The love that surpasses knowledge, that exceeds our understanding, is the love of Christ. No one can have even an inkling of the quality or the greatness of this love until Christ enters into him. Can anyone who has never tasted honey have any idea of its taste? Only when Christ enters into the heart of man by faith, does man know the inexpressible taste of the love of Christ-its sweet and intoxicating fragrance and incomparable comprehensiveness. Just as a man who has Christ in his heart touches the breadth, length, depth and height of the knowledge of divine wisdom, so this man with Christ in his heart also touches the limitless open seas of the divine love of Christ. O my brethren, how feeble are words when one needs to speak of the love of Christ-words are never weaker than in this situation. Indeed, what can one say before such astounding proofs of His love?
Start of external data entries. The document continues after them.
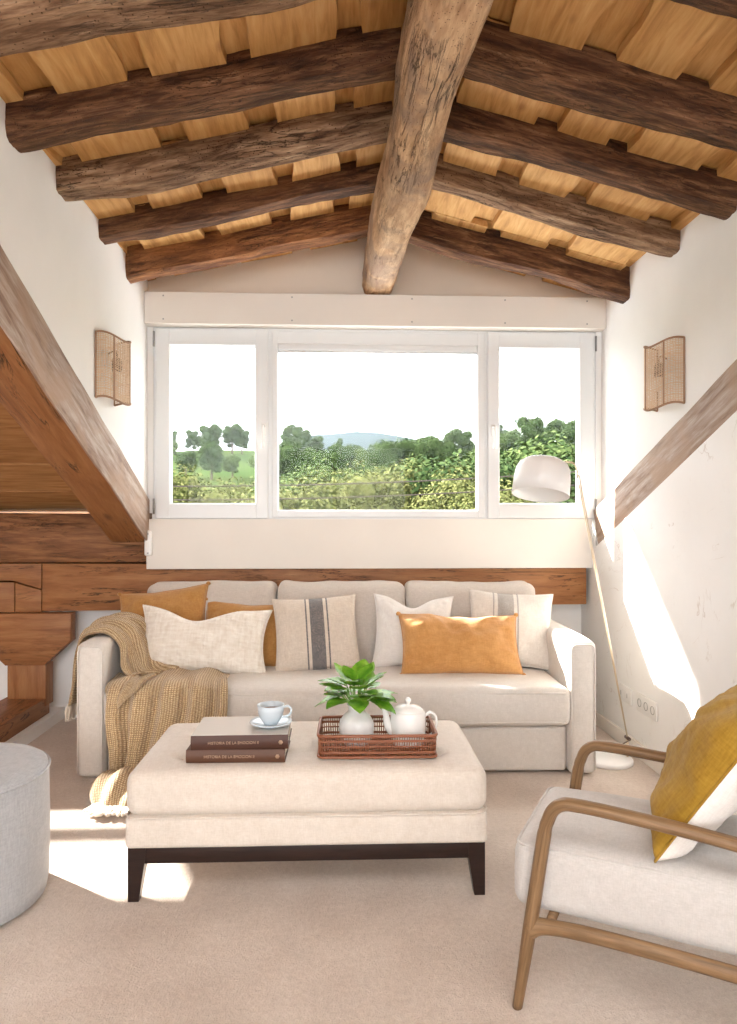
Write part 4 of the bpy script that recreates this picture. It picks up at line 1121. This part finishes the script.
# skyline
for i in range(50):
    xx = -40 + i * 2.05 + rnd.uniform(-1, 1); add(xx, 118 + rnd.uniform(-8, 8), rnd.choice((0, 1, 3, 0)), rnd.uniform(.5, .8) * (.62 if -1 < xx < 27 else 1))
for i in range(10): add(-22 + i * 3.1 + rnd.uniform(-1, 1), 84 + rnd.uniform(-4, 6), rnd.choice((0, 1)), rnd.uniform(.5, .7))
used = set(); kinds_ = ['dark green bushy tree', 'mid green rounded tree', 'yellow-green leafy tree', 'tall dark green tree']
for x, y, k, s in spots:
    pn, px = pane_at(x, y)
    if px < 120 or px > 640: continue
    where = 'close outside' if y < 38 else ('half way up the slope' if y < 100 else 'on the skyline')
    lab = f'{kinds_[k]} {where}, seen through the {pn} window pane'; grp = f'{kinds_[k]}s {where}, {pn} pane'
    z = ground(x, y) - .3; rz = rnd.random() * 6.28
    if k not in used:
        used.add(k); o = protos[k]; o.location = (x, y, z); o.rotation_euler = (0, 0, rz); o.scale = (s,) * 3; o['label'] = lab; o['group'] = grp
    else: dup(protos[k], (x, y, z), rz, lab, grp, s)
# cables
for i, (z0, z1, yy) in enumerate(((1.83, 2.62, 16), (1.53, 2.32, 16.3))):
    b = bmesh.new(); pts = [(-9 + 20 * k / 30, yy, z0 + (z1 - z0) * k / 30 - .35 * math.sin(math.pi * k / 30) + .18) for k in range(31)]
    tube(b, pts, .016, 6); o = obj('overhead_cable', b, M['dark']); tag(o, ['upper', 'lower'][i] + ' black overhead cable crossing in front of the trees outside', 'cable')
# morning haze over the valley
b = bx(-180, 260, 50, 240, -12, 140); m = bpy.data.materials.new('haze'); m.use_nodes = True; nt = m.node_tree
for n_ in list(nt.nodes):
    if n_.type != 'OUTPUT_MATERIAL': nt.nodes.remove(n_)
vs = nt.nodes.new('ShaderNodeVolumeScatter'); vs.inputs['Density'].default_value = .00035; vs.inputs['Color'].default_value = (.86, .93, 1, 1); vs.inputs['Anisotropy'].default_value = .3
nt.links.new(vs.outputs[0], [n_ for n_ in nt.nodes if n_.type == 'OUTPUT_MATERIAL'][0].inputs['Volume'])
hz = obj('valley_haze', b, m, smooth=False); tag(hz, 'pale bluish haze over the far slope and hills', 'haze', kind='stuff')

# ------------------------------------------------------------------ light
wd = bpy.data.worlds.new('sky'); sc.world = wd; wd.use_nodes = True
bg = wd.node_tree.nodes['Background']; bg.inputs[0].default_value = (.93, .965, 1, 1); bg.inputs[1].default_value = 5.0
sun = bpy.data.lights.new('sun', 'SUN'); sun.energy = 24; sun.angle = R(1.3); sun.color = (1, .95, .88)
so = bpy.data.objects.new('sun', sun); C.objects.link(so); so.rotation_euler = Vector((1.43, -1.0, -1.0)).to_track_quat('-Z', 'Y').to_euler()
def area(name, loc, sx, sy, rot, e, col):
    l = bpy.data.lights.new(name, 'AREA'); l.shape = 'RECTANGLE'; l.size = sx; l.size_y = sy; l.energy = e; l.color = col
    o = bpy.data.objects.new(name, l); C.objects.link(o); o.location = loc; o.rotation_euler = rot; return o
area('rear_fill_light', (-.7, -3.4, 1.45), 3.6, 2.0, (R(90), 0, 0), 14, (1, .98, .96))  # unseen fill lamp added just inside the rear window opening
area('overhead_fill_light', (.2, -.3, 2.50), 1.7, 1.3, (R(6), 0, 0), 34, (.97, .985, 1))  # unseen fill lamp added overhead to brighten upward faces; the ceiling is closed
bm = bmesh.new()
for q in ((-.70, -.65, -1.0, .4), (1.05, 1.10, -1.0, .4), (-.70, 1.10, -1.0, -.95), (-.70, 1.10, .35, .4)): box(bm, *q, 2.52, 2.60)
struct('window_6', bm, M['lacquer'])  # unseen frame added round the overhead fill lamp, no opening behind it

# ------------------------------------------------------------------ camera
cam = bpy.data.cameras.new('camera'); co = bpy.data.objects.new('camera', cam); C.objects.link(co); sc.camera = co
cam.sensor_fit = 'HORIZONTAL'; cam.sensor_width = 24; cam.lens = 700 / 737 * 24; cam.shift_y = 8 / 737
cam.clip_start = .05; cam.clip_end = 2000
co.location = (0, 0, 1.2); co.rotation_euler = (R(90), 0, -math.atan(30 / 700))
sc.view_settings.view_transform = 'Standard'; sc.view_settings.look = 'None'; sc.view_settings.exposure = 0.7; sc.view_settings.gamma = 1
sc.view_settings.use_curve_mapping = False
sc.cycles.max_bounces = 10; sc.cycles.diffuse_bounces = 6; sc.cycles.transparent_max_bounces = 12; sc.cycles.volume_bounces = 1
sc.cycles.sample_clamp_indirect = 8
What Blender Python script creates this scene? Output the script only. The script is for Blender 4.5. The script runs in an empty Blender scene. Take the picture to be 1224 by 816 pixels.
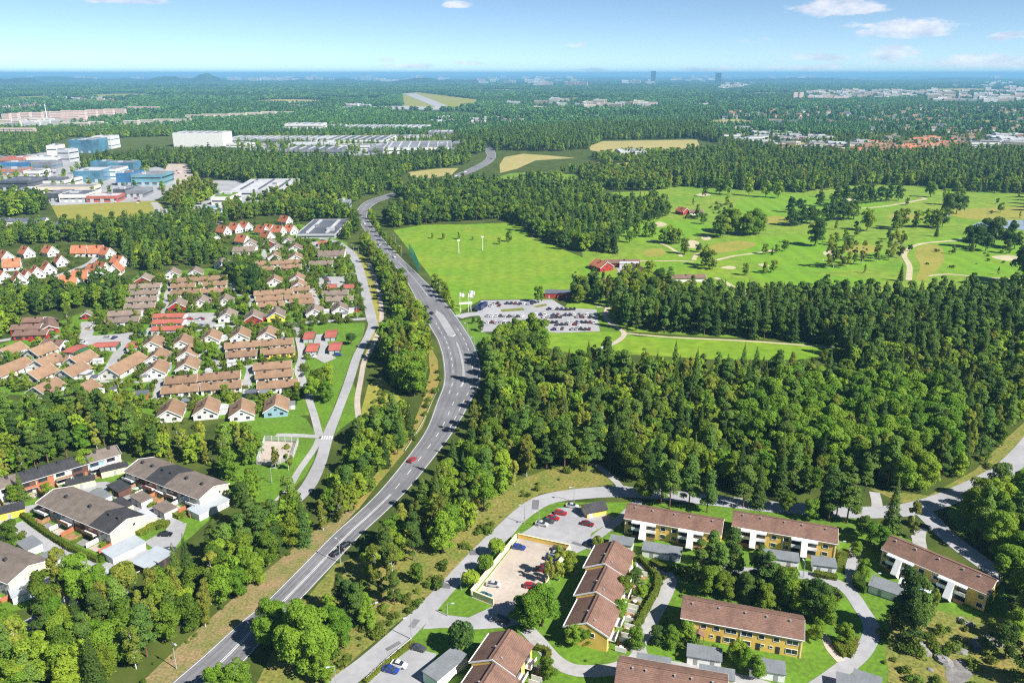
import bpy, math, random
import numpy as np
from mathutils import Vector, Matrix
from math import sin, cos, pi, radians as R
random.seed(7)
scene = bpy.context.scene
COL = scene.collection

# ------------------------------------------------------------------ camera, sky, sun, exposure
CAMH, FPX, PITCH = 140.0, 952.0, R(18.56)
cam = bpy.data.objects.new('camera', bpy.data.cameras.new('camera')); COL.objects.link(cam)
cam.location = (0, 0, CAMH); cam.rotation_euler = (pi/2 - PITCH, 0, 0)
cam.data.sensor_width = 36; cam.data.lens = FPX/1224*36
cam.data.clip_start = 1; cam.data.clip_end = 200000
scene.camera = cam

SUN_ELEV, SUN_X, SUN_Y = R(42), .83, -.56           # the sun stands to the right, a little behind the camera
world = bpy.data.worlds.new('World'); scene.world = world; world.use_nodes = True
def build_sky():
    nt = world.node_tree; N = nt.nodes; L = nt.links; N.clear()
    out = N.new('ShaderNodeOutputWorld'); bg = N.new('ShaderNodeBackground')
    sky = N.new('ShaderNodeTexSky'); sky.sky_type = 'NISHITA'; sky.sun_disc = False
    sky.sun_elevation = SUN_ELEV; sky.sun_rotation = math.atan2(SUN_X, SUN_Y)
    sky.altitude = 100; sky.air_density = .42; sky.dust_density = 0; sky.ozone_density = 3.0
    bg.inputs['Strength'].default_value = .079
    # scattered fair weather clouds low in the sky: noise on the direction, gathered in a few banks
    tc = N.new('ShaderNodeTexCoord'); sep = N.new('ShaderNodeSeparateXYZ'); L.new(tc.outputs['Generated'], sep.inputs[0])
    def m(op, a, b=None, c=None):
        n = N.new('ShaderNodeMath'); n.operation = op
        for i, v in enumerate((a, b, c)):
            if v is None: continue
            if isinstance(v, (int, float)): n.inputs[i].default_value = v
            else: L.new(v, n.inputs[i])
        return n.outputs[0]
    az = m('ARCTAN2', sep.outputs[0], sep.outputs[1])
    el = m('ARCSINE', sep.outputs[2])
    comb = N.new('ShaderNodeCombineXYZ')
    L.new(az, comb.inputs[0]); L.new(m('MULTIPLY', el, 2.6), comb.inputs[1])
    def noise(scale, detail, rough, off=0):
        n = N.new('ShaderNodeTexNoise'); n.noise_dimensions = '3D'
        mp = N.new('ShaderNodeMapping'); mp.inputs['Location'].default_value = (off, off*.7, off*.3)
        L.new(comb.outputs[0], mp.inputs[0]); L.new(mp.outputs[0], n.inputs['Vector'])
        n.inputs['Scale'].default_value = scale; n.inputs['Detail'].default_value = detail; n.inputs['Roughness'].default_value = rough
        return n.outputs['Fac']
    n1 = noise(34, 7, .62); n2 = noise(12, 3, .5, 4.1)
    mask = None
    for (px, py, rx, ry, s) in CLOUDS:
        x = (px-612)/FPX; y = (408-py)/FPX
        d = Vector((x, cos(PITCH)+y*sin(PITCH), -sin(PITCH)+y*cos(PITCH))).normalized()
        a0, e0 = math.atan2(d.x, d.y), math.asin(d.z)
        dx = m('DIVIDE', m('SUBTRACT', az, a0), rx*.85/FPX); dy = m('DIVIDE', m('SUBTRACT', el, e0), ry*.85/FPX)
        up = m('MULTIPLY', m('MINIMUM', dy, 0), .7)                    # flatter below than above
        dy = m('ADD', dy, up)
        q = m('SUBTRACT', 1, m('ADD', m('MULTIPLY', dx, dx), m('MULTIPLY', dy, dy)))
        q = m('MULTIPLY', m('MAXIMUM', q, -.6), s)
        mask = q if mask is None else m('MAXIMUM', mask, q)
    dens = m('ADD', m('MULTIPLY', mask, .37), m('ADD', m('MULTIPLY', m('SUBTRACT', n1, .5), 1.1), m('MULTIPLY', m('SUBTRACT', n2, .5), .5)))
    rmp = N.new('ShaderNodeMapRange'); rmp.interpolation_type = 'SMOOTHSTEP'
    L.new(dens, rmp.inputs[0]); rmp.inputs[1].default_value = .06; rmp.inputs[2].default_value = .34; rmp.inputs[4].default_value = .62
    lit = N.new('ShaderNodeMapRange'); L.new(noise(30, 5, .6, .045), lit.inputs[0]); lit.inputs[1].default_value = .35; lit.inputs[2].default_value = .65
    cc = N.new('ShaderNodeMix'); cc.data_type = 'RGBA'; L.new(lit.outputs[0], cc.inputs[0])
    cc.inputs[6].default_value = (3.6, 3.9, 4.9, 1); cc.inputs[7].default_value = (6.6, 6.2, 6.2, 1)
    mx = N.new('ShaderNodeMix'); mx.data_type = 'RGBA'
    hs = N.new('ShaderNodeMix'); hs.data_type = 'RGBA'; hs.blend_type = 'MULTIPLY'; hs.inputs[0].default_value = 1; hs.inputs[7].default_value = (.88, .87, .78, 1); L.new(sky.outputs[0], hs.inputs[6])
    L.new(rmp.outputs[0], mx.inputs[0]); L.new(hs.outputs[2], mx.inputs[6]); L.new(cc.outputs[2], mx.inputs[7])
    L.new(mx.outputs[2], bg.inputs['Color']); L.new(bg.outputs[0], out.inputs[0])
CLOUDS = [(1003, 12, 62, 15, 1.2), (1085, 38, 70, 17, 1.25), (1032, 32, 40, 6, .8), (1075, 68, 48, 16, 1.0), (1205, 44, 26, 9, .9), (905, 50, 26, 7, .85),
          (970, 70, 45, 8, .8), (1150, 76, 150, 12, 1.05), (960, 82, 130, 7, .95), (840, 84, 40, 5, .85), (548, 6, 26, 8, 1.0), (690, 54, 24, 7, .85),
          (490, 80, 50, 6, .85), (135, 1, 70, 6, 1.0), (460, 73, 24, 5, .8), (710, 84, 30, 4, .8), (560, 76, 40, 5, .75)]
build_sky()
sun = bpy.data.objects.new('sun', bpy.data.lights.new('sun', 'SUN')); COL.objects.link(sun)
sun.data.energy = 4.4; sun.data.angle = R(.5); sun.data.color = (1, .955, .88)
sv = Vector((SUN_X, SUN_Y, 0)).normalized()*cos(SUN_ELEV) + Vector((0, 0, sin(SUN_ELEV)))
sun.rotation_euler = sv.to_track_quat('Z', 'Y').to_euler(); sun.location = (0, 0, 400)
vs = scene.view_settings
vs.view_transform = 'Standard'; vs.look = 'None'; vs.gamma = 1; vs.use_curve_mapping = False; vs.exposure = 1.2
scene.cycles.use_denoising = False
scene.cycles.filter_width = 1.2
scene.cycles.max_bounces = 5; scene.cycles.diffuse_bounces = 3; scene.cycles.glossy_bounces = 2; scene.cycles.transmission_bounces = 3
scene.cycles.volume_bounces = 0; scene.cycles.transparent_max_bounces = 4

# ------------------------------------------------------------------ where a point of the ground lies
def g(px, py, h=0.0):
    x = (px-612)/FPX; y = (408-py)/FPX
    dx, dy, dz = x, cos(PITCH)+y*sin(PITCH), -sin(PITCH)+y*cos(PITCH)
    t = (h-CAMH)/dz
    return Vector((dx*t, dy*t, h))
def proj(x, y, z=0.0):
    f = y*cos(PITCH) - (z-CAMH)*sin(PITCH); u = y*sin(PITCH) + (z-CAMH)*cos(PITCH)
    return 612+FPX*x/f, 408-FPX*u/f, f

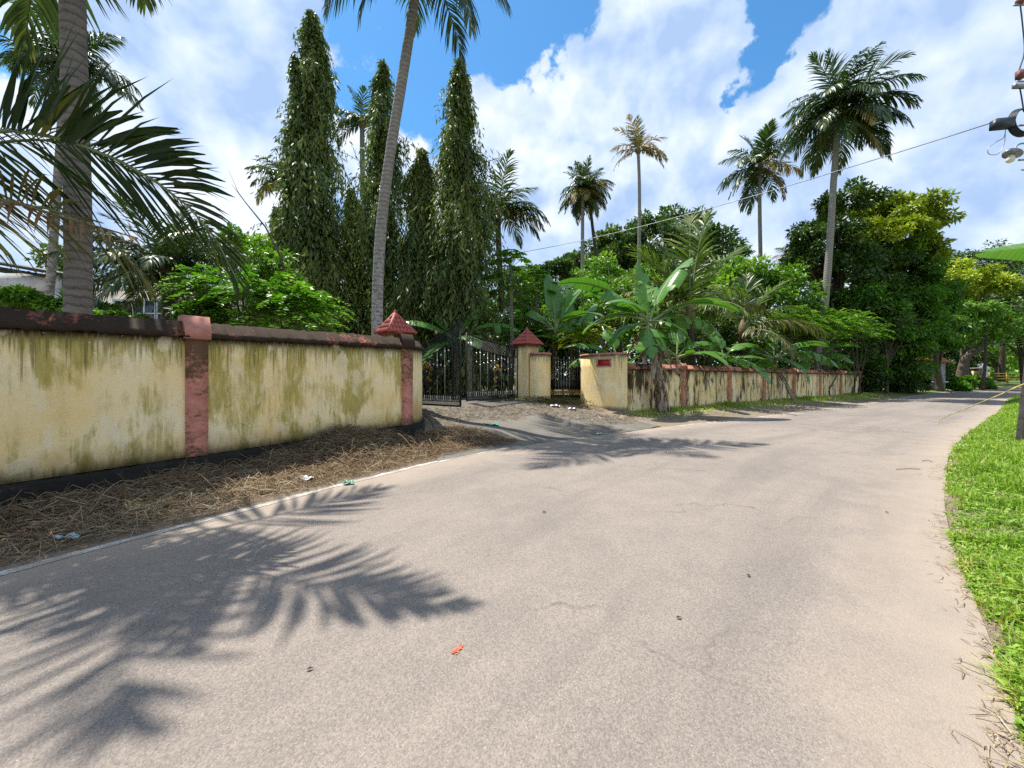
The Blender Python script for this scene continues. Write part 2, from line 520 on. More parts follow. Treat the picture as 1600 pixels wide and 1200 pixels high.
def ground_z(P):
    P = np.asarray(P, dtype=float).reshape(-1, 2)
    dl = sdist(P, LE, 1.0)
    dr = sdist(P, RE, -1.0)
    zl = np.interp(dl, [-.3, 0, .4, 1.5, 5, 9, 60], [-.03, .0, .02, .15, .57, .60, .60])
    zr = np.interp(dr, [-.3, 0, .35, 2, 10, 60], [-.03, .0, .04, .13, .2, .2])
    sW = (P - np.array([-7.04, 2.75])) @ np.array([0.5787, 0.8156])
    zw = np.interp(dl, [-.3, 0, .5, 2.0, 2.6, 3.6, 5, 9, 60], [-.03, .0, .015, .03, .10, .45, .57, .60, .60])
    kw = np.clip((9.0 - sW) / 1.8, 0, 1)
    zl = zl * (1 - kw) + zw * kw
    z = np.where(dr > -.3, zr, zl)
    z = z + np.where((dl > 0) | (dr > 0), .012 * vnoise(P, 5.0, 3) + .02 * vnoise(P, 1.3, 4) * np.clip(np.maximum(dl, dr), 0, 1), 0)
    return z


def gz(x, y): return float(ground_z([(x, y)])[0])


xs = np.concatenate([[-900, -400, -200, -110, -60, -36, -24], np.arange(-16, 32, .3), np.arange(32, 90, 1.6), [100, 125, 160, 220, 350, 600, 1100]])
ys = np.concatenate([[-500, -200, -80, -35, -18], np.arange(-9, 34, .3), np.arange(34, 80, 1.6), [90, 110, 150, 220, 350, 600, 1200]])
gx, gy = np.meshgrid(xs, ys)
GP = np.stack([gx.ravel(), gy.ravel()], 1)
nx, ny = len(xs), len(ys)
i = np.arange(ny - 1)[:, None] * nx + np.arange(nx - 1)[None, :]
Q = np.stack([i, i + 1, i + nx + 1, i + nx], -1).reshape(-1, 4)
obj('ground', np_mesh('ground', np.column_stack([GP, ground_z(GP)]), [Q], M['earth'], smooth=True), kind='structure')


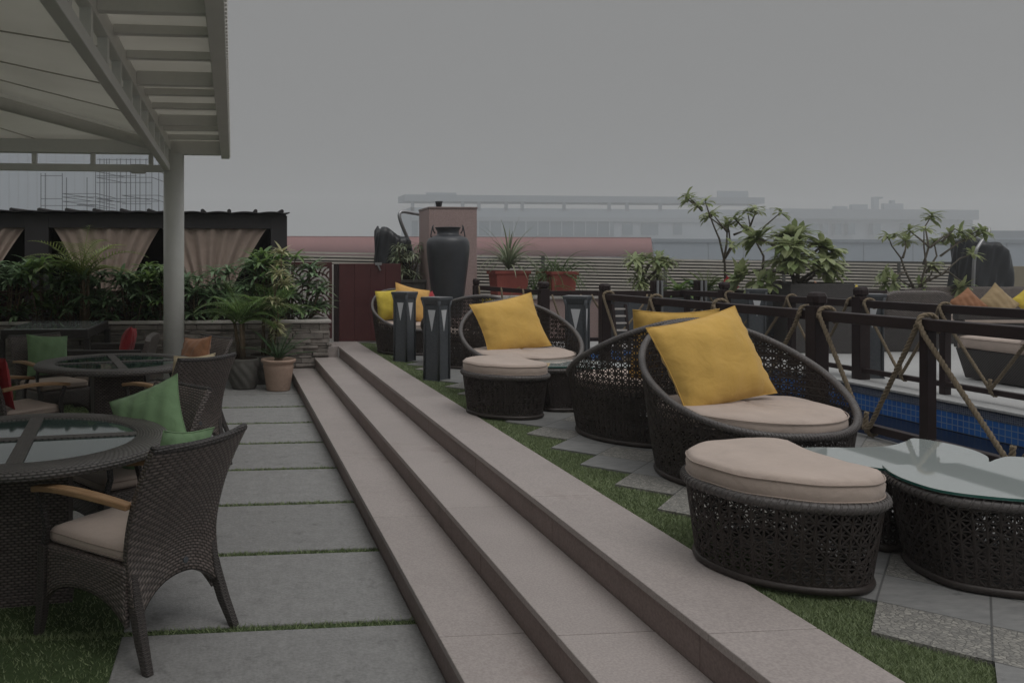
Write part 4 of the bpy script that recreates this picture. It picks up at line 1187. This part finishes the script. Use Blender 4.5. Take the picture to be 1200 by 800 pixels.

He created us out of love. He was incarnate out of love, and out of love He accepted mockery and death for our sake. He opened the heavens for us out of love, and He revealed to us the immortal glory prepared for us! Even all this is only a part of the inexhaustible wealth, glory, beauty and life-creating sustenance that is the love of Christ. Oh, if only we too would be made worthy by faith, so that the Lord Jesus would enter our hearts, and that we would taste of His ineffable love!

O Lord Jesus Christ, our Life, our Wisdom and our Love, cleanse us and enter into us.

To You be glory and thanks always. Amen.